Reproduce all of the data exactly.
<<<<
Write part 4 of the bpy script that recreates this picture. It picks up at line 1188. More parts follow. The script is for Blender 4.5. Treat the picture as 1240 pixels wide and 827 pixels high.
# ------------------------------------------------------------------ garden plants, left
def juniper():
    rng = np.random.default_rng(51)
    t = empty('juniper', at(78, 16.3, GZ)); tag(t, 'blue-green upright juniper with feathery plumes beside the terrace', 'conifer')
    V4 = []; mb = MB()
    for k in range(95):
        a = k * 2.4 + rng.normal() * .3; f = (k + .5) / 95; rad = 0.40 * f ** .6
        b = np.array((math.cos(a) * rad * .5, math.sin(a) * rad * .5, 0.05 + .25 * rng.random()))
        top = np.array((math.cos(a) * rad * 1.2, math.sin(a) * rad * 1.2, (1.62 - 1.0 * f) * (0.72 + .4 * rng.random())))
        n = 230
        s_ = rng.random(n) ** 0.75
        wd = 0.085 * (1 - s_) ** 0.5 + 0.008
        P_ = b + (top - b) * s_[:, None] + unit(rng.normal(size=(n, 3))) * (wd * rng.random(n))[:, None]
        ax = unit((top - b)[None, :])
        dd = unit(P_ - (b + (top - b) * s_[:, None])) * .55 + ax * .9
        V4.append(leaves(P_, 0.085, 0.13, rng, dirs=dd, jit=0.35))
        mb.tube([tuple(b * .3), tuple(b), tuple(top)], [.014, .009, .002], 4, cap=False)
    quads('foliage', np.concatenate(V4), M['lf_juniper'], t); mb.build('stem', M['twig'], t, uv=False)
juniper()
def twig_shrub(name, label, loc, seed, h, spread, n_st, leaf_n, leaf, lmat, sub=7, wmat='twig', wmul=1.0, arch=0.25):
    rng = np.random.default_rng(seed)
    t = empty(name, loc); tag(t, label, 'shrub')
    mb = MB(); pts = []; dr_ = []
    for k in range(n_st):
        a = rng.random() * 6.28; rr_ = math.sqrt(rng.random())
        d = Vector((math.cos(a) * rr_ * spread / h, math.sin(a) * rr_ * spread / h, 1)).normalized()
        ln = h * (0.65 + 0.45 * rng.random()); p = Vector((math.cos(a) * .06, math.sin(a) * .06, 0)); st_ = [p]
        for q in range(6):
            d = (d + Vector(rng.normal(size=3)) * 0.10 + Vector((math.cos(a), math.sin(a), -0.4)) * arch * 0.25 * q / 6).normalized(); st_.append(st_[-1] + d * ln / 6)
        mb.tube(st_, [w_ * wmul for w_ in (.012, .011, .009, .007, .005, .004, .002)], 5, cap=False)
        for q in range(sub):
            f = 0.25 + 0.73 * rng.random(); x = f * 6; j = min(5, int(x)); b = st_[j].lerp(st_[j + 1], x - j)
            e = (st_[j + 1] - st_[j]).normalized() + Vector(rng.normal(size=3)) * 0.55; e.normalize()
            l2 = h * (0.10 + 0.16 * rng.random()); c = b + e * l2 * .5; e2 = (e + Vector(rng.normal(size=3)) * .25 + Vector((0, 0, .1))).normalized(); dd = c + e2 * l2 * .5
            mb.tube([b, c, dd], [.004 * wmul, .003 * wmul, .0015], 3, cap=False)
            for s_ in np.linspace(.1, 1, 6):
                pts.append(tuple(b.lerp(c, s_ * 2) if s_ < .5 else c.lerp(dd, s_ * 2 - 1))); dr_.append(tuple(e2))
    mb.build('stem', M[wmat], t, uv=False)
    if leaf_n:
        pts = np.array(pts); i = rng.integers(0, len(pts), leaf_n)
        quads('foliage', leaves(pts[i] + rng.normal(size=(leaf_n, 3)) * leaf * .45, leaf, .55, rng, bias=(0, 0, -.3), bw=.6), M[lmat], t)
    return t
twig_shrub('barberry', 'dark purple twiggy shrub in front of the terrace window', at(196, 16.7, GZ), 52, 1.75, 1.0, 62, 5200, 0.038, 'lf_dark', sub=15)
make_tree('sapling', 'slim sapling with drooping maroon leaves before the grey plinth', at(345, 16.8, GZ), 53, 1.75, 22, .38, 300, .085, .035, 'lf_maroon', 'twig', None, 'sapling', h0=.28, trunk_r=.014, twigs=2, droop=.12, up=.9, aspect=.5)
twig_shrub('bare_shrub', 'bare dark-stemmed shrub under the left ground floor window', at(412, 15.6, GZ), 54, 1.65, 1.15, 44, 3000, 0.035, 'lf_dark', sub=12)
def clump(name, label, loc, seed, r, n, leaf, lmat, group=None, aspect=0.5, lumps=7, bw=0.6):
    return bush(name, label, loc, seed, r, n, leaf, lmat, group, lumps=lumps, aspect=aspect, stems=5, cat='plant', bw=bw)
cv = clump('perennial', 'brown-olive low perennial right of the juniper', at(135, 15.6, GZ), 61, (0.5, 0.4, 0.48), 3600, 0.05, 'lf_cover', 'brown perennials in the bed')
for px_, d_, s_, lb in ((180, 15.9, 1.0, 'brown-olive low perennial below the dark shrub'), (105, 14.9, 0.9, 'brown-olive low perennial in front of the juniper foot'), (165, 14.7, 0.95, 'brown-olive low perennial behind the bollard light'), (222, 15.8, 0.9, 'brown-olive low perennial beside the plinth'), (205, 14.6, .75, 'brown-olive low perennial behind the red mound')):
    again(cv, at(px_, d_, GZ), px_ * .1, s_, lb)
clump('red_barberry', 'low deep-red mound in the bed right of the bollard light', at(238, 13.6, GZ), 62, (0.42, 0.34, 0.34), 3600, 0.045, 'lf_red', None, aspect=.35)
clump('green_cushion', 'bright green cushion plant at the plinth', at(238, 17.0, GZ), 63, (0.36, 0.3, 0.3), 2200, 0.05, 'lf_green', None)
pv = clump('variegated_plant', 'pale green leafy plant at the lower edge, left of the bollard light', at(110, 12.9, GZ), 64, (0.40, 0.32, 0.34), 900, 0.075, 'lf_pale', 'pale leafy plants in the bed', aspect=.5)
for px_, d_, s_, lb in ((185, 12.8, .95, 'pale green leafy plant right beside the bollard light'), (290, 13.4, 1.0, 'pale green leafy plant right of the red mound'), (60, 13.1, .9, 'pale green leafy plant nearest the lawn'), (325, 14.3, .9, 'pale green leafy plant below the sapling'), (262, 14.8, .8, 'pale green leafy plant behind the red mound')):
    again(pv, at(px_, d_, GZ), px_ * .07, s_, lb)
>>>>
_CORRECT RESPONSE_.
Write part 4 of the bpy script that recreates this picture. It picks up at line 1188. More parts follow. The script is for Blender 4.5. Treat the picture as 1240 pixels wide and 827 pixels high.
# ------------------------------------------------------------------ garden plants, left
def juniper():
    rng = np.random.default_rng(51)
    t = empty('juniper', at(78, 16.3, GZ)); tag(t, 'blue-green upright juniper with feathery plumes beside the terrace', 'conifer')
    V4 = []; mb = MB()
    for k in range(95):
        a = k * 2.4 + rng.normal() * .3; f = (k + .5) / 95; rad = 0.40 * f ** .6
        b = np.array((math.cos(a) * rad * .5, math.sin(a) * rad * .5, 0.05 + .25 * rng.random()))
        top = np.array((math.cos(a) * rad * 1.2, math.sin(a) * rad * 1.2, (1.62 - 1.0 * f) * (0.72 + .4 * rng.random())))
        n = 230
        s_ = rng.random(n) ** 0.75
        wd = 0.085 * (1 - s_) ** 0.5 + 0.008
        P_ = b + (top - b) * s_[:, None] + unit(rng.normal(size=(n, 3))) * (wd * rng.random(n))[:, None]
        ax = unit((top - b)[None, :])
        dd = unit(P_ - (b + (top - b) * s_[:, None])) * .55 + ax * .9
        V4.append(leaves(P_, 0.085, 0.13, rng, dirs=dd, jit=0.35))
        mb.tube([tuple(b * .3), tuple(b), tuple(top)], [.014, .009, .002], 4, cap=False)
    quads('foliage', np.concatenate(V4), M['lf_juniper'], t); mb.build('stem', M['twig'], t, uv=False)
juniper()
def twig_shrub(name, label, loc, seed, h, spread, n_st, leaf_n, leaf, lmat, sub=7, wmat='twig', wmul=1.0, arch=0.25):
    rng = np.random.default_rng(seed)
    t = empty(name, loc); tag(t, label, 'shrub')
    mb = MB(); pts = []; dr_ = []
    for k in range(n_st):
        a = rng.random() * 6.28; rr_ = math.sqrt(rng.random())
        d = Vector((math.cos(a) * rr_ * spread / h, math.sin(a) * rr_ * spread / h, 1)).normalized()
        ln = h * (0.65 + 0.45 * rng.random()); p = Vector((math.cos(a) * .06, math.sin(a) * .06, 0)); st_ = [p]
        for q in range(6):
            d = (d + Vector(rng.normal(size=3)) * 0.10 + Vector((math.cos(a), math.sin(a), -0.4)) * arch * 0.25 * q / 6).normalized(); st_.append(st_[-1] + d * ln / 6)
        mb.tube(st_, [w_ * wmul for w_ in (.012, .011, .009, .007, .005, .004, .002)], 5, cap=False)
        for q in range(sub):
            f = 0.25 + 0.73 * rng.random(); x = f * 6; j = min(5, int(x)); b = st_[j].lerp(st_[j + 1], x - j)
            e = (st_[j + 1] - st_[j]).normalized() + Vector(rng.normal(size=3)) * 0.55; e.normalize()
            l2 = h * (0.10 + 0.16 * rng.random()); c = b + e * l2 * .5; e2 = (e + Vector(rng.normal(size=3)) * .25 + Vector((0, 0, .1))).normalized(); dd = c + e2 * l2 * .5
            mb.tube([b, c, dd], [.004 * wmul, .003 * wmul, .0015], 3, cap=False)
            for s_ in np.linspace(.1, 1, 6):
                pts.append(tuple(b.lerp(c, s_ * 2) if s_ < .5 else c.lerp(dd, s_ * 2 - 1))); dr_.append(tuple(e2))
    mb.build('stem', M[wmat], t, uv=False)
    if leaf_n:
        pts = np.array(pts); i = rng.integers(0, len(pts), leaf_n)
        quads('foliage', leaves(pts[i] + rng.normal(size=(leaf_n, 3)) * leaf * .45, leaf, .55, rng, bias=(0, 0, -.3), bw=.6), M[lmat], t)
    return t
twig_shrub('barberry', 'dark purple twiggy shrub in front of the terrace window', at(196, 16.7, GZ), 52, 1.75, 1.0, 62, 5200, 0.038, 'lf_dark', sub=15)
make_tree('sapling', 'slim sapling with drooping maroon leaves before the grey plinth', at(345, 16.8, GZ), 53, 1.75, 22, .38, 300, .085, .035, 'lf_maroon', 'twig', None, 'sapling', h0=.28, trunk_r=.014, twigs=2, droop=.12, up=.9, aspect=.5)
twig_shrub('bare_shrub', 'bare dark-stemmed shrub under the left ground floor window', at(412, 15.6, GZ), 54, 1.65, 1.15, 44, 3000, 0.035, 'lf_dark', sub=12)
def clump(name, label, loc, seed, r, n, leaf, lmat, group=None, aspect=0.5, lumps=7, bw=0.6):
    return bush(name, label, loc, seed, r, n, leaf, lmat, group, lumps=lumps, aspect=aspect, stems=5, cat='plant', bw=bw)
cv = clump('perennial', 'brown-olive low perennial right of the juniper', at(135, 15.6, GZ), 61, (0.5, 0.4, 0.48), 3600, 0.05, 'lf_cover', 'brown perennials in the bed')
for px_, d_, s_, lb in ((180, 15.9, 1.0, 'brown-olive low perennial below the dark shrub'), (105, 14.9, 0.9, 'brown-olive low perennial in front of the juniper foot'), (165, 14.7, 0.95, 'brown-olive low perennial behind the bollard light'), (222, 15.8, 0.9, 'brown-olive low perennial beside the plinth'), (205, 14.6, .75, 'brown-olive low perennial behind the red mound')):
    again(cv, at(px_, d_, GZ), px_ * .1, s_, lb)
clump('red_barberry', 'low deep-red mound in the bed right of the bollard light', at(238, 13.6, GZ), 62, (0.42, 0.34, 0.34), 3600, 0.045, 'lf_red', None, aspect=.35)
clump('green_cushion', 'bright green cushion plant at the plinth', at(238, 17.0, GZ), 63, (0.36, 0.3, 0.3), 2200, 0.05, 'lf_green', None)
pv = clump('variegated_plant', 'pale green leafy plant at the lower edge, left of the bollard light', at(110, 12.9, GZ), 64, (0.40, 0.32, 0.34), 900, 0.075, 'lf_pale', 'pale leafy plants in the bed', aspect=.5)
for px_, d_, s_, lb in ((185, 12.8, .95, 'pale green leafy plant right beside the bollard light'), (290, 13.4, 1.0, 'pale green leafy plant right of the red mound'), (60, 13.1, .9, 'pale green leafy plant nearest the lawn'), (325, 14.3, .9, 'pale green leafy plant below the sapling'), (262, 14.8, .8, 'pale green leafy plant behind the red mound')):
    again(pv, at(px_, d_, GZ), px_ * .07, s_, lb)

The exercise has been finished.